The original version of this story appeared in Quanta Magazine.
In 2024, superconductivity—the flow of electric current with zero resistance—was discovered in three distinct materials. Two instances stretch the textbook understanding of the phenomenon. The third shreds it completely. “It’s an extremely unusual form of superconductivity that a lot of people would have said is not possible,” said Ashvin Vishwanath, a physicist at Harvard University who was not involved in the discoveries.
Ever since 1911, when the Dutch scientist Heike Kamerlingh Onnes first saw electrical resistance vanish, superconductivity has captivated physicists. There’s the pure mystery of how it happens: The phenomenon requires electrons, which carry electrical current, to pair up. Electrons repel each other, so how can they be united?

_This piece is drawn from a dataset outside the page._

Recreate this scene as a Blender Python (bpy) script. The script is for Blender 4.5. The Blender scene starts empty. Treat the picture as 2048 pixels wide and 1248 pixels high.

Then there’s the technological promise: Already, superconductivity has enabled the development of MRI machines and powerful particle colliders. If physicists could fully understand how and when the phenomenon arises, perhaps they could engineer a wire that superconducts electricity under everyday conditions rather than exclusively at low temperatures, as is currently the case. World-altering technologies—lossless power grids, magnetically levitating vehicles—might follow.
The recent spate of discoveries has both compounded the mystery of superconductivity and heightened the optimism. “It seems to be, in materials, that superconductivity is everywhere,” said Matthew Yankowitz, a physicist at the University of Washington.
The discoveries stem from a recent revolution in materials science: All three new instances of superconductivity arise in devices assembled from flat sheets of atoms. These materials display unprecedented flexibility; at the touch of a button, physicists can switch them between conducting, insulating, and more exotic behaviors—a modern form of alchemy that has supercharged the hunt for superconductivity.
It now seems increasingly likely that diverse causes can give rise to the phenomenon. Just as birds, bees and dragonflies all fly using different wing structures, materials seem to pair electrons together in different ways. Even as researchers debate exactly what’s happening in the various two-dimensional materials in question, they anticipate that the growing zoo of superconductors will help them achieve a more universal view of the alluring phenomenon.
Pairing Electrons
The case of Kamerlingh Onnes’ observations (and superconductivity seen in other extremely cold metals) was finally cracked in 1957. John Bardeen, Leon Cooper, and John Robert Schrieffer figured out that at low temperatures, a material’s jittery atomic lattice quiets down, so more delicate effects come through. Electrons gently tug on protons in the lattice, drawing them inward to create an excess of positive charge. That deformation, known as a phonon, can then draw in a second electron, forming a “Cooper pair.” Cooper pairs can all come together into a coherent quantum entity in a way that lone elections can’t. The resulting quantum soup slips frictionlessly in between the material’s atoms, which normally impede electric flow.
Bardeen, Cooper, and Schrieffer’s theory of phonon-based superconductivity earned them the physics Nobel Prize in 1972. But it turned out not to be the whole story. In the 1980s, physicists found that copper-filled crystals called cuprates could superconduct at higher temperatures, where atomic jiggles wash out phonons. Other similar examples followed.